If you think about it lucidly, all that tariffs have done is make the ‘protected’ industry more inefficient and unproductive. Thus they become inept bungling corporate messes.

And if you study economic theory, protectionism was proven to be too challenging for most fiscal policies, and is actually out of vogue. Very few nations have been able to pull it off, and those few have been the ones that have managed to use protectionism to improve the protected industry, and once the protection was lifted the industry was very robust and efficient.

However if you look at the examples in the US this is not the case. American protection is basically set up in a manner that only protects American jobs, but does not provide enough incentive for the industry to improve itself. And although the jobs are saved, for now, they soon disappear once the protection is lifted, and the industry is found to be even more inefficient than how it was at the beginning. And all the jobs that had been ‘saved’ disappear.

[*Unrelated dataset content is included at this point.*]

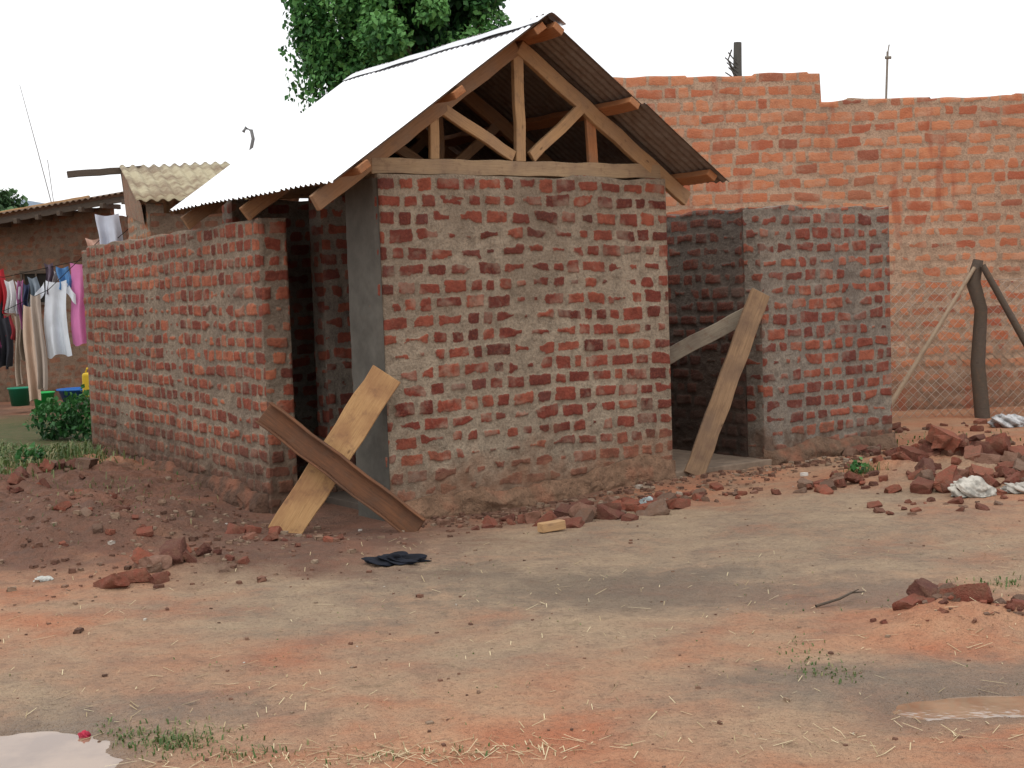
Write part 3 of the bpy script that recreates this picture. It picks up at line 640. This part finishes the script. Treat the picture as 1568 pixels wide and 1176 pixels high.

Take a look at the steel industry, and compare it to a country like Japan (which is one of the biggest steel exporters in the world). Japan is so efficient that it is in the top tier of steel exporters, even though it DOES NOT have any steel ore or mines whatsoever. It imports the ore, improves on it, and then exports it. The American steel industry on the other hand is pathetic. It is actually miraculous it still exists. And unlike the American Automobile industry which has somehow managed to survive (although I was reading an economic projection that said the Big Three American car makers will be out of business in the decade, or so foreign they are no longer ‘America’) , the steel industry seems facing outright extinction!

And all that protectionism will do is prolong the inevitable.